1. Dolsun Isa’s visa cancelled: India’s missteps signal a lack of thought-through-strategy

Dolsun Isa’s visa cancelled: India’s missteps signal a lack of thought-through-strategy

New Delhi’s missteps on the issue of visa to the Chinese dissident signal a lack of thought-through strategy.

By: | Published: April 26, 2016 1:13 PM

Last week, when news broke that India had granted ethnic Uyghur dissident Dolkun Isa a visa to attend a conference in Dharamsala, New Delhi’s policy community all but rang temple bells in celebration. Finally, enthusiasts trilled, the muscular China diplomacy Prime Minister Narendra Modi had promised was in play — handing long-overdue payback to China for blocking Delhi’s efforts to have Jaish-e-Muhammad chief Masood Azhar sanctioned by the UN. The euphoria crumbled on Monday, when the external affairs ministry announced it had cancelled Isa’s visa, in response to irate Chinese protests. Delhi’s official position is that Isa, who holds a German passport, applied for and obtained a tourist visa online, which was not valid for visitors wanting to attend conferences. There was no intention to send any diplomatic message to Beijing by granting a visa to Isa, the MEA said — and thus, no question of back-peddling by revoking it.

Delhi’s explanation is disingenuous. The government, like the public, has long known that a coalition of Chinese dissidents — among them, figures hailing from terrorism-torn Xinjiang, members of the Falun Gong sect, and democratic rights activist Jianli Yang — were scheduled to meet with the Tibetan leadership in exile later this month. No meeting like this could have been organised without the Indian government’s consent, so the question of whether Isa had the right kind of visa or not is largely academic. The fact that such a meeting is being held is meant to signal Delhi’s ire at Beijing’s refusal to acknowledge its concerns on terrorism.

Delhi, though, had reason to back down.
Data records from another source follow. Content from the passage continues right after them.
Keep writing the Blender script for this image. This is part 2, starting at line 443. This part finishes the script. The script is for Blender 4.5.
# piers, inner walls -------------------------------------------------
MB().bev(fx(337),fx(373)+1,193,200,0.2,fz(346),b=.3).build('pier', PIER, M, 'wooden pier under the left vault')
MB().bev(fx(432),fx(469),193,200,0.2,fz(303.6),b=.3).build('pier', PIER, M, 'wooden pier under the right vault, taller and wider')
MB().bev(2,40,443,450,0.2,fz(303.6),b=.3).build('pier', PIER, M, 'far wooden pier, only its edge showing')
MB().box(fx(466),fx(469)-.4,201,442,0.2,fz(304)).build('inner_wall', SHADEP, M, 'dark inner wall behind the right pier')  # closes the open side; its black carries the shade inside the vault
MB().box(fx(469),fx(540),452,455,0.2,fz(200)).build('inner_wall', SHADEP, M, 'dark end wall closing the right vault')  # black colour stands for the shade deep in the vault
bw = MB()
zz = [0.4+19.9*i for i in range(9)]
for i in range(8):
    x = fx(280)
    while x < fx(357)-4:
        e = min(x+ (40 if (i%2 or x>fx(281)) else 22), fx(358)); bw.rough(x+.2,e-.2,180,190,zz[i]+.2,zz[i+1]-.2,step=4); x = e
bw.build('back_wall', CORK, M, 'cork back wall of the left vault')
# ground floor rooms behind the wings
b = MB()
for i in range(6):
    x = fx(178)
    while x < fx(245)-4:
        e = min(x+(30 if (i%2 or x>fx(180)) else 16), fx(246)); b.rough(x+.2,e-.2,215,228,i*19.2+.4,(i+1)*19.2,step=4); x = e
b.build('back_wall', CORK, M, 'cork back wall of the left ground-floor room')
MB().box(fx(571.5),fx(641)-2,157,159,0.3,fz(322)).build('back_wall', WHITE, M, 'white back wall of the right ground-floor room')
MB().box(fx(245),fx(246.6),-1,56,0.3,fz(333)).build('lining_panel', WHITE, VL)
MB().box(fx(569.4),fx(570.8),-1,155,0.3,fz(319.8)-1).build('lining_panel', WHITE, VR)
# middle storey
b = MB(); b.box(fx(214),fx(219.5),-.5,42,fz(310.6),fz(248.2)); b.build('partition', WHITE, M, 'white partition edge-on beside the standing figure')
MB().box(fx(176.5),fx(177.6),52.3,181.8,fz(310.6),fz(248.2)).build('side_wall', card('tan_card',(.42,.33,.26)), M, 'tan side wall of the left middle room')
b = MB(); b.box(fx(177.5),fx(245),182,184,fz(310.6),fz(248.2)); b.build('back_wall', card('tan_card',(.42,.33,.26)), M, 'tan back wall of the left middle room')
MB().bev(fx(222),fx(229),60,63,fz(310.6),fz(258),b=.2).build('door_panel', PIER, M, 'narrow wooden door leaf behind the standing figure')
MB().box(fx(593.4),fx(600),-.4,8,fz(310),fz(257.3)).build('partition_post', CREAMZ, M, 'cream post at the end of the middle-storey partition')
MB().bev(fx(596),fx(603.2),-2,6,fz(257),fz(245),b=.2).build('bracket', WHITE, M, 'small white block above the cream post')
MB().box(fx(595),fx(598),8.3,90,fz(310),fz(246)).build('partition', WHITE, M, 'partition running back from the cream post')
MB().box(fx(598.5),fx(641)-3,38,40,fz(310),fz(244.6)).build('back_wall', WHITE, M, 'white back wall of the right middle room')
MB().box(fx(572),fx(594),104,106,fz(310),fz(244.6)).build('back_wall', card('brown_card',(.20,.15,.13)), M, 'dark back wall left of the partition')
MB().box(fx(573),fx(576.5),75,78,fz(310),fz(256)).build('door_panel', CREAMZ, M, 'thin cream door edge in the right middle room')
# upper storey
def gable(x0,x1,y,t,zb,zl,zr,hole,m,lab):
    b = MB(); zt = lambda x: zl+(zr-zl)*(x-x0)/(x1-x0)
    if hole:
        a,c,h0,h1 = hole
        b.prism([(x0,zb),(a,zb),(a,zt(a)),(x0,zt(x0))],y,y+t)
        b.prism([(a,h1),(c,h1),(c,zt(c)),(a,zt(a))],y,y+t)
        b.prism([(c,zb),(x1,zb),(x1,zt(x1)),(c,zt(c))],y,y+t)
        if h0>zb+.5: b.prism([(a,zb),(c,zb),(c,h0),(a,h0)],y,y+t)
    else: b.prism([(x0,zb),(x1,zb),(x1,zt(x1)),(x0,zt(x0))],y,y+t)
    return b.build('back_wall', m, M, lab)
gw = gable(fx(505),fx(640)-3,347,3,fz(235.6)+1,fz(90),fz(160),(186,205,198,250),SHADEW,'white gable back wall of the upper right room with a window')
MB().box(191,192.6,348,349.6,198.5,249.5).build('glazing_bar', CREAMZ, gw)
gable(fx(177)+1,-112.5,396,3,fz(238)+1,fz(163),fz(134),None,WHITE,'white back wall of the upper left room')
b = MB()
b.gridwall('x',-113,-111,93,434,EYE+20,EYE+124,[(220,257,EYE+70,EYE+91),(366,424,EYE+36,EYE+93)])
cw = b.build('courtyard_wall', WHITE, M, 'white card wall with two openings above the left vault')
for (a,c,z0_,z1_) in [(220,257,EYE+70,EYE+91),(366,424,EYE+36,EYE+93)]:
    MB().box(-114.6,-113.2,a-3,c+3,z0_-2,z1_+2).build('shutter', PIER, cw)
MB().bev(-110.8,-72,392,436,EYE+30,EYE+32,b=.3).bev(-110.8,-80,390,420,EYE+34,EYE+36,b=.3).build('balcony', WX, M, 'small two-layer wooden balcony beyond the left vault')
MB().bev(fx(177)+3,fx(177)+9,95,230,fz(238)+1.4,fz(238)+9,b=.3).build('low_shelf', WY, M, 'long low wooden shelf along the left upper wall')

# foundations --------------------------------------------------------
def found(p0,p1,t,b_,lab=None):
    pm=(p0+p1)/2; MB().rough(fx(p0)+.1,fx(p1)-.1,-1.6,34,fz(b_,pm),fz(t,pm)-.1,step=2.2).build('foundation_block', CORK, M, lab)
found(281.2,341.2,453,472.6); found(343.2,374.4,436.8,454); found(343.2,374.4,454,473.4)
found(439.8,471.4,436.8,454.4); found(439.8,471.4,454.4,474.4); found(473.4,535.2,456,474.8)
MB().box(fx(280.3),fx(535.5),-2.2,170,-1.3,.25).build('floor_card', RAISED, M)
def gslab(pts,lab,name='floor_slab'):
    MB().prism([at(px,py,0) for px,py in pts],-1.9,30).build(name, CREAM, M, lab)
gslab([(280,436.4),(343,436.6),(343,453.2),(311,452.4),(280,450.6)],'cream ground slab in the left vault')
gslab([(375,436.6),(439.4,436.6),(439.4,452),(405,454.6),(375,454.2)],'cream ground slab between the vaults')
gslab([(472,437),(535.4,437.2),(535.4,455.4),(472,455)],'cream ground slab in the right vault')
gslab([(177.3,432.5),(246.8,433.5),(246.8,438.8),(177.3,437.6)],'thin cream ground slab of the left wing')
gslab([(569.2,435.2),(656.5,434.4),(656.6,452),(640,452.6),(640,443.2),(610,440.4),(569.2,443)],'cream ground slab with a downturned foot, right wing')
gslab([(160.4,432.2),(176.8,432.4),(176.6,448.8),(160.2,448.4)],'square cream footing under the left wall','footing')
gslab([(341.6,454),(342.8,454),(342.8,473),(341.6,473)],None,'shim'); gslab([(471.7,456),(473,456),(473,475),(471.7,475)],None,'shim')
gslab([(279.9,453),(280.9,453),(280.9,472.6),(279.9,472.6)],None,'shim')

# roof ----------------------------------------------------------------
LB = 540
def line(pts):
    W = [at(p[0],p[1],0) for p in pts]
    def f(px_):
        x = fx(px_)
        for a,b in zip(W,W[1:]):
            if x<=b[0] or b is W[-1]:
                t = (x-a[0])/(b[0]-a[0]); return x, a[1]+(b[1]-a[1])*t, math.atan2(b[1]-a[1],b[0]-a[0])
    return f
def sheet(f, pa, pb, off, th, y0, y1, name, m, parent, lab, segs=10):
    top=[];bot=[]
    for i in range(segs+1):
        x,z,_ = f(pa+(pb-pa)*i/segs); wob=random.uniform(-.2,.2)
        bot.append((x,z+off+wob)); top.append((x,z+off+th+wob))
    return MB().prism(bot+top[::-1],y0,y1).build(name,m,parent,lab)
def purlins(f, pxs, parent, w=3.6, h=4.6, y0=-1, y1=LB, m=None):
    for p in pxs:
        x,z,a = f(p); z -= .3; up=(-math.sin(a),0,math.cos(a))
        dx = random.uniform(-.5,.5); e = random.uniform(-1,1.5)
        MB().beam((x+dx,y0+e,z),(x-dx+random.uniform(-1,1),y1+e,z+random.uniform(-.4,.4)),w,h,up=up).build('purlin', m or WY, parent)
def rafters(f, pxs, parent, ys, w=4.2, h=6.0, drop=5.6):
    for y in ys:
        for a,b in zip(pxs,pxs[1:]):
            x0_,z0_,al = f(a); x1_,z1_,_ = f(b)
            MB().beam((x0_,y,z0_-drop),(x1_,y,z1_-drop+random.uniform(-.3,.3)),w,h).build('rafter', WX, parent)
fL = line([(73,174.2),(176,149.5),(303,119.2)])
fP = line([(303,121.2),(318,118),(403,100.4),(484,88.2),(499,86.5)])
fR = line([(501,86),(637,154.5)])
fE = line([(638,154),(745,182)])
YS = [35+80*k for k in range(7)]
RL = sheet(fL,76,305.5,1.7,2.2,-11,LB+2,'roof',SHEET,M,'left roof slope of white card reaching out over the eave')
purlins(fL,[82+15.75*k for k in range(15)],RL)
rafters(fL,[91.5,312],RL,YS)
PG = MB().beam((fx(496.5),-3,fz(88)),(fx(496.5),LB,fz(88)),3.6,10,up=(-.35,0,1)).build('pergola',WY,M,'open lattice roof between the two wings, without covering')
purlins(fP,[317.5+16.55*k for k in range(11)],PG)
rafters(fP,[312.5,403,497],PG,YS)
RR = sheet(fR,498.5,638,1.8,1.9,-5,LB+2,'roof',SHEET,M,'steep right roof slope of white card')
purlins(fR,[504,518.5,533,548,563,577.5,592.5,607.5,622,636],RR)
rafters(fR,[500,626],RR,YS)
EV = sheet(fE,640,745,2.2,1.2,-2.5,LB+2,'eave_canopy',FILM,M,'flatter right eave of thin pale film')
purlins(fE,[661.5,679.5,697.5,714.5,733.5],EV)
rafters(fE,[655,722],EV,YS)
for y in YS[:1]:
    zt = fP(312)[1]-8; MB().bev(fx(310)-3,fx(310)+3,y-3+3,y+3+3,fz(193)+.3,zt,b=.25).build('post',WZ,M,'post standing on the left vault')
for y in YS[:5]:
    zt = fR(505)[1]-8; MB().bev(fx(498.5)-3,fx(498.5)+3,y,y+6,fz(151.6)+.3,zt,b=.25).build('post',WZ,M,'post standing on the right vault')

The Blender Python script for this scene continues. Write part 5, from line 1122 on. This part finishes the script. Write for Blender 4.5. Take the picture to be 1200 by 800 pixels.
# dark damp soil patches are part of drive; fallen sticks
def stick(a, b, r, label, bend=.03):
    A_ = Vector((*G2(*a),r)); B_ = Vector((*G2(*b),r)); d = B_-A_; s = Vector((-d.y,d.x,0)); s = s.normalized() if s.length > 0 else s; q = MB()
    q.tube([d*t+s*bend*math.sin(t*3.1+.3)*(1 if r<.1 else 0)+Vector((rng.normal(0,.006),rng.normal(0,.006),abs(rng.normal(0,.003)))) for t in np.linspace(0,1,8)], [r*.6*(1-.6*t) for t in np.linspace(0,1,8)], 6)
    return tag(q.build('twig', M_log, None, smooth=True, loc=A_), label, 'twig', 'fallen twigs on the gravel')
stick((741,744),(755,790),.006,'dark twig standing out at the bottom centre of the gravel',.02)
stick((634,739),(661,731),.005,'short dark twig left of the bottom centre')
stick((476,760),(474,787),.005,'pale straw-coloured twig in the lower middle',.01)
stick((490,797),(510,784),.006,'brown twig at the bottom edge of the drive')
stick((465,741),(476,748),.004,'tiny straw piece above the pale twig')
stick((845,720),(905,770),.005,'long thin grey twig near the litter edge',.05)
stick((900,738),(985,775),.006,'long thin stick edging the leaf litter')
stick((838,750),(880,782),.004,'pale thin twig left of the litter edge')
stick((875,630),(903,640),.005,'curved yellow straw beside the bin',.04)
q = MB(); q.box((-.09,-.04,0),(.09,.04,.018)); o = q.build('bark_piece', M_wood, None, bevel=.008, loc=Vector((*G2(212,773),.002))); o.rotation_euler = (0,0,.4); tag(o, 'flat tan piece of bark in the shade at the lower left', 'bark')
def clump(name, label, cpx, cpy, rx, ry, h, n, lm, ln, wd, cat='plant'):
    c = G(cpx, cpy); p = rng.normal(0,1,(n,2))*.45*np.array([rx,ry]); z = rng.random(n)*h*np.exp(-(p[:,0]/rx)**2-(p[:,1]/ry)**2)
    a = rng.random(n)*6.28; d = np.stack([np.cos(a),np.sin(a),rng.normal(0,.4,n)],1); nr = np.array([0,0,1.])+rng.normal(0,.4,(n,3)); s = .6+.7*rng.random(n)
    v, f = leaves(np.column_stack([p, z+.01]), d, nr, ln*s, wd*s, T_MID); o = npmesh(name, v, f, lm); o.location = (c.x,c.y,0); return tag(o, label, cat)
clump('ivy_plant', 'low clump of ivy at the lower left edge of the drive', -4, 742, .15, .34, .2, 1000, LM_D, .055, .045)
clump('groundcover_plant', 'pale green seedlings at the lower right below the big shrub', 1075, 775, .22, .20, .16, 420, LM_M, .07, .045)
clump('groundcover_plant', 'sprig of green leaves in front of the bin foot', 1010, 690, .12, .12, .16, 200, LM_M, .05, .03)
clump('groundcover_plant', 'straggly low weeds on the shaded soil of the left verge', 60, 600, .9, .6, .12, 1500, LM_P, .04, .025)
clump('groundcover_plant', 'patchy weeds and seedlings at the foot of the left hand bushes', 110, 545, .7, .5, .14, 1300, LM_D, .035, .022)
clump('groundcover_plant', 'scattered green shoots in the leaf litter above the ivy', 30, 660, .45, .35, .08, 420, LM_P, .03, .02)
For all the bad press China gets in India, the fact is it doesn’t provide Indian separatists a platform in Beijing: There are no Hurriyat Conference seminars in the Forbidden City, nor lobbying offices for Northeast insurgents. Had India allowed Isa to come, there’s no doubt China would have retaliated, thus sparking off a series of tit-for-tat actions. Moreover, the gains from having Azhar sanctioned are low: UN sanctions against the Lashkar-e-Taiba, for example, or for that matter against al-Qaeda, have done little to degrade those terror groups. There’s no doubt that India must find the means to respond to China’s disgraceful stonewalling on the sanctions issue, but it must be tempered by cold-blooded appraisal of the costs against the — minimal — gains. Giving Isa a visa was the equivalent of administering the dragon a kick in the shin — an act that, satisfying as it might be, was profoundly unlikely to coerce it into good behaviour. Taming the dragon will need thought-through strategy, not the showy bravado of the schoolboy that this sad affair put on display for the world to see.